Cette exposition à la violence mafieuse, cette violence même des perversions du droit, la façon dont la gestion policière et carcérale des mouvements d’exil liés aux migrations est porteuse elle-même d’une surviolence, conduisent à questionner le sens même du mot « barbarie » : utilisé originellement, dans la langue grecque en particulier, pour désigner les étrangers, ne s’applique-t-il pas ici beaucoup plus opportunément aux décisions politiques qui s’appliquent à eux, et dans lesquelles aucune revendication de citoyenneté ne saurait se reconnaître ?
Une déclaration du Président d’Emmaüs France, publiée le 2 octobre 2015 à la sortie d’une réunion avec des représentants gouvernementaux, le disait en quelques mots :

Nous refuserons toujours de « trier » parmi ceux qui souffrent, périssent et meurent de faim. Emmaüs entre définitivement en guerre contre cette politique punitive, criminelle et destructrice.

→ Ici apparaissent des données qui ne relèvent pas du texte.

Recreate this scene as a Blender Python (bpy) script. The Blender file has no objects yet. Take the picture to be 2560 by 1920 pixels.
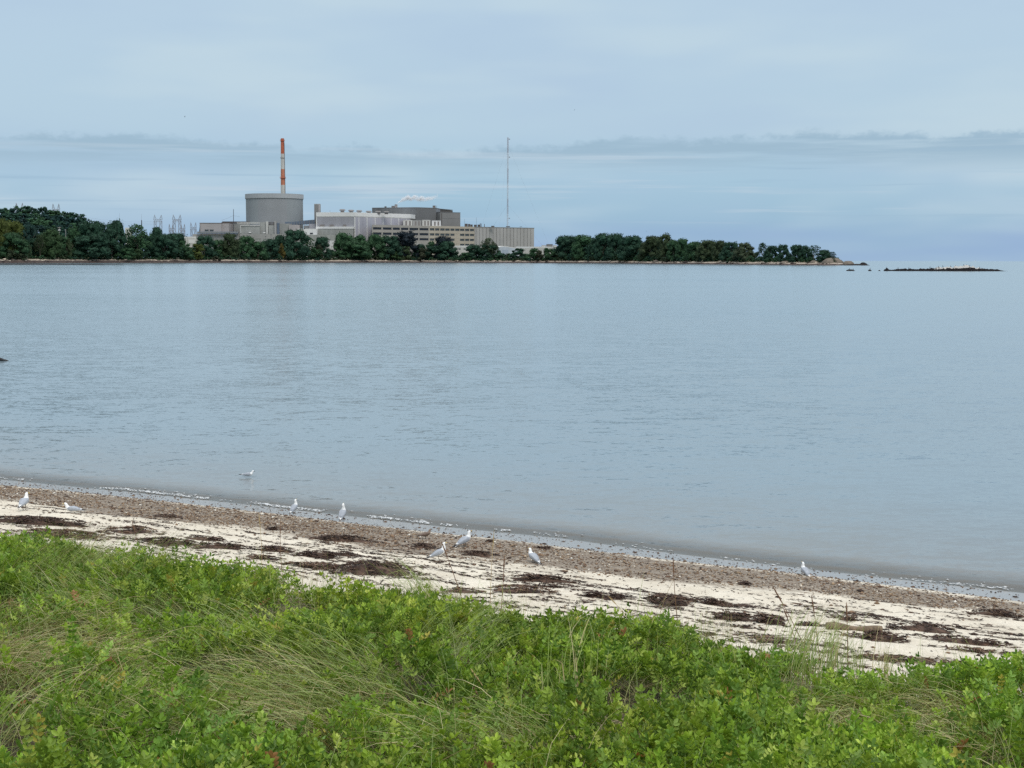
import bpy, math, random
import numpy as np
from mathutils import Vector, Matrix

random.seed(11)
rng = np.random.default_rng(7)
R = math.radians
sc = bpy.context.scene
col = sc.collection

# ---------------------------------------------------------------- camera
CAM_H = 5.2                      # eye height above the water
FPX = 3550.0                     # focal length in photograph pixels (2560 x 1920)
PITCH = math.atan((960 - 646.4) / FPX)
ROLL = R(0.11)
cam_d = bpy.data.cameras.new('camera')
cam = bpy.data.objects.new('camera', cam_d)
col.objects.link(cam)
cam_d.sensor_width = 36.0
cam_d.lens = 36.0 * FPX / 2560.0
cam_d.clip_start = 0.1
cam_d.clip_end = 60000
CM = Matrix.Rotation(math.pi / 2 - PITCH, 3, 'X') @ Matrix.Rotation(ROLL, 3, 'Z')
cam.matrix_world = Matrix.Translation((0, 0, CAM_H)) @ CM.to_4x4()
sc.camera = cam

# ---------------------------------------------------------------- sun, sky, exposure
SUN_EL, SUN_AZ = R(56), R(150)    # overcast: broad soft sun behind the camera, to the right
sun_d = bpy.data.lights.new('sun', 'SUN')
sun_d.energy = 1.5
sun_d.angle = R(24)
sun_d.color = (1.0, 0.94, 0.86)
sun = bpy.data.objects.new('sun', sun_d)
col.objects.link(sun)
sdir = Vector((math.sin(SUN_AZ) * math.cos(SUN_EL), math.cos(SUN_AZ) * math.cos(SUN_EL), math.sin(SUN_EL)))
sun.rotation_euler = sdir.to_track_quat('Z', 'Y').to_euler()
sun.location = sdir * 300

sc.view_settings.view_transform = 'Standard'
sc.view_settings.look = 'None'
sc.view_settings.gamma = 1.0
sc.view_settings.exposure = 0.0
sc.view_settings.use_curve_mapping = False
try:
    sc.cycles.volume_bounces = 2
    sc.cycles.max_bounces = 8
    sc.cycles.transparent_max_bounces = 12
    sc.cycles.use_denoising = False
    sc.cycles.denoiser = 'OPENIMAGEDENOISE'
    sc.cycles.denoising_input_passes = 'RGB_ALBEDO_NORMAL'
except Exception:
    pass

def s2l(*c):
    o = []
    for v in c:
        v = v / 255.0
        o.append(v / 12.92 if v <= 0.04045 else ((v + 0.055) / 1.055) ** 2.4)
    return tuple(o)

class NT:
    """small node helper"""
    def __init__(self, tree):
        self.t = tree; self.n = tree.nodes; self.l = tree.links
    def new(self, kind, **kw):
        nd = self.n.new(kind)
        for k, v in kw.items():
            setattr(nd, k, v)
        return nd
    def put(self, sock, v):
        if hasattr(v, 'is_output') or isinstance(v, bpy.types.NodeSocket):
            self.l.new(v, sock)
        else:
            sock.default_value = v
    def math(self, op, a, b=0.0, c=0.0, clamp=False):
        nd = self.new('ShaderNodeMath', operation=op, use_clamp=clamp)
        self.put(nd.inputs[0], a); self.put(nd.inputs[1], b); self.put(nd.inputs[2], c)
        return nd.outputs[0]
    def vmath(self, op, a, b=(0, 0, 0)):
        nd = self.new('ShaderNodeVectorMath', operation=op)
        self.put(nd.inputs[0], a); self.put(nd.inputs[1], b)
        return nd.outputs[0]
    def scale(self, a, s):
        nd = self.new('ShaderNodeVectorMath', operation='SCALE')
        self.put(nd.inputs[0], a); self.put(nd.inputs['Scale'], s)
        return nd.outputs[0]
    def noise(self, vec, scale, detail=3.0, rough=0.55, out='Fac'):
        nd = self.new('ShaderNodeTexNoise')
        if vec is not None: self.put(nd.inputs['Vector'], vec)
        nd.inputs['Scale'].default_value = scale
        nd.inputs['Detail'].default_value = detail
        nd.inputs['Roughness'].default_value = rough
        return nd.outputs[out]
    def step(self, v, a, b, lo=0.0, hi=1.0):
        nd = self.new('ShaderNodeMapRange', interpolation_type='SMOOTHSTEP')
        self.put(nd.inputs[0], v)
        for i, q in enumerate((a, b, lo, hi)):
            self.put(nd.inputs[i + 1], q)
        return nd.outputs[0]
    def mix(self, f, a, b, mode='MIX'):
        nd = self.new('ShaderNodeMix', data_type='RGBA', blend_type=mode)
        self.put(nd.inputs[0], f)
        self.put(nd.inputs[6], a if not isinstance(a, tuple) else (*a[:3], 1))
        self.put(nd.inputs[7], b if not isinstance(b, tuple) else (*b[:3], 1))
        return nd.outputs[2]
    def ramp(self, f, stops):
        nd = self.new('ShaderNodeValToRGB')
        self.put(nd.inputs[0], f)
        e = nd.color_ramp.elements
        while len(e) > 1: e.remove(e[-1])
        e[0].position = stops[0][0]; e[0].color = (*stops[0][1], 1)
        for p, c in stops[1:]:
            k = e.new(p); k.color = (*c, 1)
        return nd.outputs[0]
    def combine(self, x, y, z=0.0):
        nd = self.new('ShaderNodeCombineXYZ')
        self.put(nd.inputs[0], x); self.put(nd.inputs[1], y); self.put(nd.inputs[2], z)
        return nd.outputs[0]
    def attr(self, name, out='Fac'):
        nd = self.new('ShaderNodeAttribute', attribute_name=name)
        return nd.outputs[out]

world = bpy.data.worlds.new('World')
sc.world = world
world.use_nodes = True
w = NT(world.node_tree)
w.n.clear()
tc = w.new('ShaderNodeTexCoord').outputs['Generated']
sep = w.new('ShaderNodeSeparateXYZ'); w.l.new(tc, sep.inputs[0])
X, Y, Z = sep.outputs
elev = w.math('MULTIPLY', w.math('ARCSINE', Z), 180 / math.pi)        # degrees above the horizon
azim = w.math('MULTIPLY', w.math('ARCTAN2', X, Y), 180 / math.pi)
# overcast deck: dark low horizon, brightening steadily towards the zenith
g = w.math('DIVIDE', elev, 90.0)
deck = w.ramp(g, [(0.0, s2l(158, 188, 216)), (0.012, s2l(157, 190, 216)), (0.026, s2l(164, 198, 220)),
                  (0.042, s2l(173, 205, 225)), (0.056, s2l(184, 210, 228)), (0.11, s2l(187, 211, 230)),
                  (0.16, s2l(190, 213, 230)), (0.28, (0.74, 0.86, 0.96)), (0.45, (1.15, 1.22, 1.29)), (0.65, (1.8, 1.83, 1.86)), (1.0, (2.25, 2.26, 2.28))])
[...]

Une telle déclaration fait écho à ce que disait Arendt du terme de « déplacés » pour désigner les exilés ayant, pour quelque raison que ce soit, fui leur patrie d’origine :

Même la terminologie appliquée aux apatrides s’est détériorée. Le terme d’« apatride » reconnaissait au moins le fait que ces personnes avaient perdu la protection de leur gouvernement, et que seuls des accords internationaux pouvaient sauvegarder leur statut juridique. L’appellation postérieure à la guerre « personnes déplacées », a été inventée au cours de la guerre dans le but précis de liquider une fois pour toutes l’apatridie en ignorant son existence. La non-reconnaissance de l’apatridie signifie toujours le rapatriement, c'est-à-dire la déportation vers un pays d’origine, qui soit refuse de reconnaître l’éventuel rapatrié comme citoyen, soit, au contraire, veut le faire rentrer à tout prix pour le punir.

Considérer un sujet comme « déplacé », c’est lui refuser une place dans le monde commun. Et ce refus, qui s’inscrit déjà dans une longue histoire du déni et de la destruction, on peut bien en effet le mettre au compte d’un comportement dont chacun devrait souhaiter qu’il lui demeure étranger : la barbarie.